2. $\mathcal{H}(\mathcal{R})$ is a $\sigma$-ring (for any $\sigma$-ring, $\mathcal{R}$)
   1. It is already shown that a hereditary system is closed under set subtraction, only remains to be shown closed under countable union
   2. Closed under countable union
      • Let $(A_n)_{n=1}^\infty\subseteq\mathcal{H}(\mathcal{R})$ (we need to show $\implies\bigcup_{n=1}^\infty A_n\in\mathcal{H}(\mathcal{R})$)
        • This means, for each $A_n\in\mathcal{H}(\mathcal{R})$ there is a $B_n\in\mathcal{R}$ with $A_n\subseteq B_n$ thus:
          • $\forall(A_n)_{n=1}^\infty\subseteq\mathcal{H}(\mathcal{R})\exists(B_n)_{n=1}^\infty\subseteq\mathcal{R}\forall i\in\mathbb{N}[A_i\subseteq B_i]$
        • However $\mathcal{R}$ is a $\sigma$-ring, thus:
          • Define $B:=\bigcup_{n=1}^\infty B_n$, notice $B\in\mathcal{R}$
        • But a union of subsets is a subset of the union, thus:
          • $\bigcup_{n=1}^\infty A_n\subseteq\bigcup_{n=1}^\infty B_n:=B$, thus
            • $\bigcup_{n=1}^\infty A_n\subseteq B$
          • BUT $\mathcal{H}(\mathcal{R})$ contains all subsets of all things in $\mathcal{R}$, thus contains all subsets of $B$.

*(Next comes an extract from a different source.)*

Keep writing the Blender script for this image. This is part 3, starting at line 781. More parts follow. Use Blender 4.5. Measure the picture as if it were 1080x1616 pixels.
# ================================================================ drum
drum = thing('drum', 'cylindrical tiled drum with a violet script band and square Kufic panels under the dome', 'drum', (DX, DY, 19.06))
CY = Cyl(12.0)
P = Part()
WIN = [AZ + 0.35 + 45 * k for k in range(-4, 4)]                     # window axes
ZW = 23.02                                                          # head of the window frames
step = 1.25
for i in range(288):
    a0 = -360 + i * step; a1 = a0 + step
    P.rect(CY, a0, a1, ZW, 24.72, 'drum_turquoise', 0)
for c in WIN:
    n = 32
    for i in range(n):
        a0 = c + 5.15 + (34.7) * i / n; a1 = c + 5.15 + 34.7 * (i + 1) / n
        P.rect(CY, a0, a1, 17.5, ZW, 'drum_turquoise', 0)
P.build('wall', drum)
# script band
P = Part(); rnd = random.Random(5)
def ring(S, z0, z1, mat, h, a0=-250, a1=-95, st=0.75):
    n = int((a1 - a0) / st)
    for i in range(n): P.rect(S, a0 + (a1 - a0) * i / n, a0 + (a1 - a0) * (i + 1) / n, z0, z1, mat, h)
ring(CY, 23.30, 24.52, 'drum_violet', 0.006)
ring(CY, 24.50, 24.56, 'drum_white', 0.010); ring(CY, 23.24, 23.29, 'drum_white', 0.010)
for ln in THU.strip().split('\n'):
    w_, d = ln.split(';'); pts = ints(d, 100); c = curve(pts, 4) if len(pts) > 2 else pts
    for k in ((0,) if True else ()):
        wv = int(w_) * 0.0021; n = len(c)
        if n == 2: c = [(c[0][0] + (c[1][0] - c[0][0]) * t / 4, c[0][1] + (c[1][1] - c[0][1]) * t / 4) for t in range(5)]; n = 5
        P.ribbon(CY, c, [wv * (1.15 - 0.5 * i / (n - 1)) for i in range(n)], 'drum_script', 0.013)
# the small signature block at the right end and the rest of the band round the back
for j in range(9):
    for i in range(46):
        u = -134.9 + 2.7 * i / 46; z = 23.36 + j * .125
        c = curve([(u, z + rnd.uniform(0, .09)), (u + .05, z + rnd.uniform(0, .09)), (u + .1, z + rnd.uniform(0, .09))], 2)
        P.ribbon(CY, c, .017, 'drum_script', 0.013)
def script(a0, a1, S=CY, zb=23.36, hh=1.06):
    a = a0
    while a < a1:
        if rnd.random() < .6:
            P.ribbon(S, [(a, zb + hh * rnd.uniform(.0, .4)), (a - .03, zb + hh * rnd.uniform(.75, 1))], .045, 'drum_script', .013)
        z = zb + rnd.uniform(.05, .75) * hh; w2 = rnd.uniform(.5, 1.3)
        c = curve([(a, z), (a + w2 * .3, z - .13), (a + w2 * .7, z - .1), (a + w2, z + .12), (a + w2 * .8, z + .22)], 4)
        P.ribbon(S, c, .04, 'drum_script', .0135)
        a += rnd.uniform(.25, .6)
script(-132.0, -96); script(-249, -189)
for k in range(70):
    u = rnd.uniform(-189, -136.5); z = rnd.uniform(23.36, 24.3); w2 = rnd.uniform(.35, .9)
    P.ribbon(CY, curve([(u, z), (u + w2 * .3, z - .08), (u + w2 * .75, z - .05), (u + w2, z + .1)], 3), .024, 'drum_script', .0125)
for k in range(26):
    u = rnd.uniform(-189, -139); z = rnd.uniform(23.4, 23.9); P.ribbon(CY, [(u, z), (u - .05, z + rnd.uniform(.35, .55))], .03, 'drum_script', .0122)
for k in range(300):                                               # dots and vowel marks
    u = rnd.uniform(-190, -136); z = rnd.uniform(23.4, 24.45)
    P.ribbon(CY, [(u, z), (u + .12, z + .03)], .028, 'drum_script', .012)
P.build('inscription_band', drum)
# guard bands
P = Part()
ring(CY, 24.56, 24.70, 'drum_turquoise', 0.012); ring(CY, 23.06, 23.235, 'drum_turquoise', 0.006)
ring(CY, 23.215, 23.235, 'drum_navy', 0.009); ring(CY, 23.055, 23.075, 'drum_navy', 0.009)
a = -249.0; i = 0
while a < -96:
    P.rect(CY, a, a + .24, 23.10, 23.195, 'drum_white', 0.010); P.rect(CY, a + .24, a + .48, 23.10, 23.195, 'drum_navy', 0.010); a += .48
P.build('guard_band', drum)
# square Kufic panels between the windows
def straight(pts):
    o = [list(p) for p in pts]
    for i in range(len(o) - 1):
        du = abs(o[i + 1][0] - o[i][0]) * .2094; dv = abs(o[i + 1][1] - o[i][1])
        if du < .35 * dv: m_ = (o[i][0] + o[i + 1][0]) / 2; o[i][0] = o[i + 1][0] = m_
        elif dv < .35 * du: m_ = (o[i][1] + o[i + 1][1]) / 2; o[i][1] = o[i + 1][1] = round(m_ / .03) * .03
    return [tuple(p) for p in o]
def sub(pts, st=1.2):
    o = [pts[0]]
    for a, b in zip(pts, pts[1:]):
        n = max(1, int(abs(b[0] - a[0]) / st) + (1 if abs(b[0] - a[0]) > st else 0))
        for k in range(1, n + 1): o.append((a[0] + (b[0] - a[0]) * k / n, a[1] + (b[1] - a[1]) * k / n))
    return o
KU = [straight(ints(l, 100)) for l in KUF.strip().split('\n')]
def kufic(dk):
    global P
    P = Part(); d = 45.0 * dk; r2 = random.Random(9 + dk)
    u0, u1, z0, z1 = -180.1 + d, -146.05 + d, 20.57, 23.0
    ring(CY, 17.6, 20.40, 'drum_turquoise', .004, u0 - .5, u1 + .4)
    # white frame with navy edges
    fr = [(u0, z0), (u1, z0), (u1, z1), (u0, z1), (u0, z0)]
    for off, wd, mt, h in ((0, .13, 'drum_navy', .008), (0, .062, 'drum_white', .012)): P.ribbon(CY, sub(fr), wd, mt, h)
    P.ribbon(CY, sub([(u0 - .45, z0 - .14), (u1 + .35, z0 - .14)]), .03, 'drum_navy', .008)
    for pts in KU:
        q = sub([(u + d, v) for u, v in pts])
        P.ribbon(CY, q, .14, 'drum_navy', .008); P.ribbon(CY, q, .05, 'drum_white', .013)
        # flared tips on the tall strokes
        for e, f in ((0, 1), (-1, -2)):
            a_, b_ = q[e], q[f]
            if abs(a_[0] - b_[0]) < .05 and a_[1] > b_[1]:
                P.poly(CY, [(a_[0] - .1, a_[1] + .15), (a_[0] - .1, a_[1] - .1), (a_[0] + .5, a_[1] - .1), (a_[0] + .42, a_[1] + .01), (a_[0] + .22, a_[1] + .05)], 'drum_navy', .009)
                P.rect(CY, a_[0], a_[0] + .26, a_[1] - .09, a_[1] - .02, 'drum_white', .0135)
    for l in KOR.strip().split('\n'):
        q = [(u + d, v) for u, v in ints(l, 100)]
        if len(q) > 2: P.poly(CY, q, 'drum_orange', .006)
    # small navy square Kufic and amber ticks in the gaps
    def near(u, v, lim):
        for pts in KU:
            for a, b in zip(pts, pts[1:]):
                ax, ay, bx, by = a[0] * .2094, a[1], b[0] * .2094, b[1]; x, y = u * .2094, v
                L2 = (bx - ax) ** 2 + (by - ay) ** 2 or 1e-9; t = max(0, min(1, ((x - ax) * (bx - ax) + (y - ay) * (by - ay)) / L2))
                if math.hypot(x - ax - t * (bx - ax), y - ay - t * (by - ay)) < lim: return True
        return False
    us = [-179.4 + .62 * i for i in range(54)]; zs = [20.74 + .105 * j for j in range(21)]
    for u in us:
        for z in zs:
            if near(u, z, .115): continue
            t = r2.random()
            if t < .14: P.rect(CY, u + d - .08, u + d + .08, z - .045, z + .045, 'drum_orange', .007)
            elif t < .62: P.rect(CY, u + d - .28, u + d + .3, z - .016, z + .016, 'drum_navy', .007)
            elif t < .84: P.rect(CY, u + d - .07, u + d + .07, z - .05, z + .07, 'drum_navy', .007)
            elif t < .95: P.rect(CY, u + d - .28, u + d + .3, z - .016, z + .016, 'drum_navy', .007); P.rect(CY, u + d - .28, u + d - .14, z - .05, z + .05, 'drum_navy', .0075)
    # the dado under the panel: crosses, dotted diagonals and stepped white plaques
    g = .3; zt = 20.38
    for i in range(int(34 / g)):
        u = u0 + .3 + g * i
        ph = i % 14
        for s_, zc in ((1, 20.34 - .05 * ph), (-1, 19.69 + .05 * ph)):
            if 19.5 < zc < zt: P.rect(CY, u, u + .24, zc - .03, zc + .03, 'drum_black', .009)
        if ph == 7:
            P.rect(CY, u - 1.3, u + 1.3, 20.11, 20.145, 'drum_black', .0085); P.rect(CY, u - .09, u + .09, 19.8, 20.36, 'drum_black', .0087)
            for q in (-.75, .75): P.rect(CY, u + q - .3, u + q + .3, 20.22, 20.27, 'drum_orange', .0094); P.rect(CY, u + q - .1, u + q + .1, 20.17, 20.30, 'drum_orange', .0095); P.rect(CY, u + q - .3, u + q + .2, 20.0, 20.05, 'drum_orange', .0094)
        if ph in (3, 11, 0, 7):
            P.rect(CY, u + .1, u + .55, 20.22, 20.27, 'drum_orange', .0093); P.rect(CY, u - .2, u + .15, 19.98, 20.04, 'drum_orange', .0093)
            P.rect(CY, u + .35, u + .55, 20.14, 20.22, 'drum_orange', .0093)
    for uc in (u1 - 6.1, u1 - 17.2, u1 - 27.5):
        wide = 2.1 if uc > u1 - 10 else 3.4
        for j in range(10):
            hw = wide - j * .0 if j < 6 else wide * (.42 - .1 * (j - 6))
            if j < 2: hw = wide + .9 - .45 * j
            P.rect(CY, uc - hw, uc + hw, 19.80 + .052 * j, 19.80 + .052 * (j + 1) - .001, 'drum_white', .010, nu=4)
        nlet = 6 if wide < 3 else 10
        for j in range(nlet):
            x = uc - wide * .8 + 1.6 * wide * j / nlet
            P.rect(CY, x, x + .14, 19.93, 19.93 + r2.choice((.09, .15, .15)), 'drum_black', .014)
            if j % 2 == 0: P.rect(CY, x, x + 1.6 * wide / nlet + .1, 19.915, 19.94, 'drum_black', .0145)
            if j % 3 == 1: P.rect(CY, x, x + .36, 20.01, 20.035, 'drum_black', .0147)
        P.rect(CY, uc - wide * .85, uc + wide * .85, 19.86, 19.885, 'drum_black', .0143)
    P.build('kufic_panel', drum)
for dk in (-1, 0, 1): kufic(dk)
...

        • Thus $\bigcup_{n=1}^\infty A_n\in\mathcal{H}(\mathcal{R})$
      • Thus $\mathcal{H}(\mathcal{R})$ is closed under countable union.
3. $\sigma_R(\mathcal{H}(S))$ is just $\mathcal{H}(S)$ closed under countable union.
   • Follows from fact 1. As $\mathcal{H}(S)$ is an hereditary system, the sigma-ring generated by it (the smallest sigma ring containing $\mathcal{H}(S)$ is just the set with whatever is needed to close it under the operators)
4. $\sigma_R(\mathcal{H}(S))$ is hereditary
   • Let $A\in\sigma_R(\mathcal{H}(S))$ be given. We want to show that $\forall B\in\mathcal{P}(A)$ that $B\in\sigma_R(\mathcal{H}(S))$.
     1. If $A\in\mathcal{H}(S)$, then $\forall B\in\mathcal{P}(A)[B\in\mathcal{H}(S)$ but $B\in\mathcal{H}(S)\implies B\in\sigma_R(\mathcal{H}(S))$
        • We're done in this case.
     2. OTHERWISE: $\exists(A_n)_{n=1}^\infty\subseteq\mathcal{H}(S)\left[\bigcup_{n=1}^\infty A_n=A\right]$ (by fact 3)
        • Let $B\in\mathcal{P}(A)$ be given.
          • Define a new sequence, $({ B_n })_{ n = 1 }^{ \infty }\subseteq \mathcal{H}(S)$, where $B_i:=A_i\cap B$
            • $A_i\cap B$ is a subset of $A_i$ and $A_i\in\mathcal{H}(S)$, as "hereditary" means "contains all subsets of" $A_i\cap B\subseteq A_i$ thus $A_i\cap B:=B_i\in\mathcal{H}(S)$
          • Clearly $B=\bigcup_{n=1}^\infty B_n$ (as $B\subseteq A$ and $A=\bigcup_{n=1}^\infty A_n$)
          • As $\sigma_R(\mathcal{H}(S)$ contains all countable unions of things in $\mathcal{H}(S)$ we know:
            • $\bigcup_{n=1}^\infty B_n=B\in\sigma_R(\mathcal{H}(S))$
        • We have shown $B\in\sigma_R(\mathcal{H}(S))$
   • We have completed the proof

TODO: It seems, "hereditary sigma-ring" is the same as "sigma-ideal".